* **WHAT YOU SHOULD DO**
Each line below either holds the string "Take" or doesn't. Count those that do and give only the number.

++++ DATA PROVIDED ++++

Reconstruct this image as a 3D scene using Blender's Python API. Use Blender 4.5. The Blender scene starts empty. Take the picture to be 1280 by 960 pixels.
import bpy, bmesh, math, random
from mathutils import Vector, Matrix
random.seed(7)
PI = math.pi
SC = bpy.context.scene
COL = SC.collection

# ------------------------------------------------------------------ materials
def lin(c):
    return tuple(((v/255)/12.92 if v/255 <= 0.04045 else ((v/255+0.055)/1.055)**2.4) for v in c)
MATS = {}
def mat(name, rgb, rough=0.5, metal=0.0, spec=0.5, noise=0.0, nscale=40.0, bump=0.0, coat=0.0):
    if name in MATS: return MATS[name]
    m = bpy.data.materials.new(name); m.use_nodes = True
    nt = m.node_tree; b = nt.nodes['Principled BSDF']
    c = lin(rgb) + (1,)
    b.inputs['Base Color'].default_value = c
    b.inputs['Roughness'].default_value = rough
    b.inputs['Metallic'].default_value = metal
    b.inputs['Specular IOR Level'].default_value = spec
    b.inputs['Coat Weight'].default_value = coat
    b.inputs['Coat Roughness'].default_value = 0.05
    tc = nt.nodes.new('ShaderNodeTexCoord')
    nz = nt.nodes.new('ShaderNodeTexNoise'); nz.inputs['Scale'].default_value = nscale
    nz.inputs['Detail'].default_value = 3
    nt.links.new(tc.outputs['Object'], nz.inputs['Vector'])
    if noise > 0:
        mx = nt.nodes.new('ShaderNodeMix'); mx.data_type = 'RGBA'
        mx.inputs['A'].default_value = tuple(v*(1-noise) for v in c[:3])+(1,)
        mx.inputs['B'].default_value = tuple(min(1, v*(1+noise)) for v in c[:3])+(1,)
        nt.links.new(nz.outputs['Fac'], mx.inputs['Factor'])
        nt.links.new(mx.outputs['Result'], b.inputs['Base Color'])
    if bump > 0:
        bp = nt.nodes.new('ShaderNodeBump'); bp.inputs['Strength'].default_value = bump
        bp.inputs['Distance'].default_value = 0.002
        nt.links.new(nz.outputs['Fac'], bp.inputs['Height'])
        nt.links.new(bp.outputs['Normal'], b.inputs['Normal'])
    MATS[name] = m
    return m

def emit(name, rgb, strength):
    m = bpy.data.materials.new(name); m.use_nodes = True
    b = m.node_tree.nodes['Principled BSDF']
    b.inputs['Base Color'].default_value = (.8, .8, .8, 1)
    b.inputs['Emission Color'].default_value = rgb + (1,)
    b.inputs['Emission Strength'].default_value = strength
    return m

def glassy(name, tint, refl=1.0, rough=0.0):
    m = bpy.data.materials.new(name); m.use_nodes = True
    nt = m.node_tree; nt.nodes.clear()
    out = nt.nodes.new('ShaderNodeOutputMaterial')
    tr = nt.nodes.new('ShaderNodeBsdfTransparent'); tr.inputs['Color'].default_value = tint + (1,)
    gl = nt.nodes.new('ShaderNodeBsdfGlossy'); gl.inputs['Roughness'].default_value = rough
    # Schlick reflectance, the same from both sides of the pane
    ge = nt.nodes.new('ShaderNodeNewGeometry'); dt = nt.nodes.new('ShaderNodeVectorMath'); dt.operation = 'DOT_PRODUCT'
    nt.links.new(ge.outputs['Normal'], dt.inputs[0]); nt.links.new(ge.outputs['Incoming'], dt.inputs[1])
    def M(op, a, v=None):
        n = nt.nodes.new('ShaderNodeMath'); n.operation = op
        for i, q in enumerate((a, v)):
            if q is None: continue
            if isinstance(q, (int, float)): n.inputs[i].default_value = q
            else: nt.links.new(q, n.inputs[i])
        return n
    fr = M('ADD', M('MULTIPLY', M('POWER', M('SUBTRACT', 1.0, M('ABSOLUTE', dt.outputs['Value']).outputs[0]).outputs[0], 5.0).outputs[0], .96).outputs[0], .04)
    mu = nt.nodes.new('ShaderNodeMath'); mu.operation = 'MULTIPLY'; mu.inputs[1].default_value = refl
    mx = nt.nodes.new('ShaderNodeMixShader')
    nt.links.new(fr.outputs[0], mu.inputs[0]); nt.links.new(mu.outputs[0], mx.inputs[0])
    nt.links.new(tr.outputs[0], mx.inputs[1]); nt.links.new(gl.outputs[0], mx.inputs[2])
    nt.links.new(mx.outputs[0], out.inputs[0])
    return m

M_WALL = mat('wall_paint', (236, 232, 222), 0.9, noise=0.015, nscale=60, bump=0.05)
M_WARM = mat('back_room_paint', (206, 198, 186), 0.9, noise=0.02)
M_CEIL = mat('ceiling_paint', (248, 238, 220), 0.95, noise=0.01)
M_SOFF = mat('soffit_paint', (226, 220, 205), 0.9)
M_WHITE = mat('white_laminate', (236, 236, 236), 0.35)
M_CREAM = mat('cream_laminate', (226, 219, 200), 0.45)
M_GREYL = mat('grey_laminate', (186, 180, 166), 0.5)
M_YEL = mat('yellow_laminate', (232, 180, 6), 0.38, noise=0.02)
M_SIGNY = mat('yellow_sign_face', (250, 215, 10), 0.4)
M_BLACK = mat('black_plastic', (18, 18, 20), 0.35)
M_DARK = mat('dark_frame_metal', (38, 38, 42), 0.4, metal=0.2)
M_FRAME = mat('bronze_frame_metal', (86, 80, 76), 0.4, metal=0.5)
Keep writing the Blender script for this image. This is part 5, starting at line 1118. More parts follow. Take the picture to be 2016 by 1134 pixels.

++++

* **OUTPUT BELOW**
2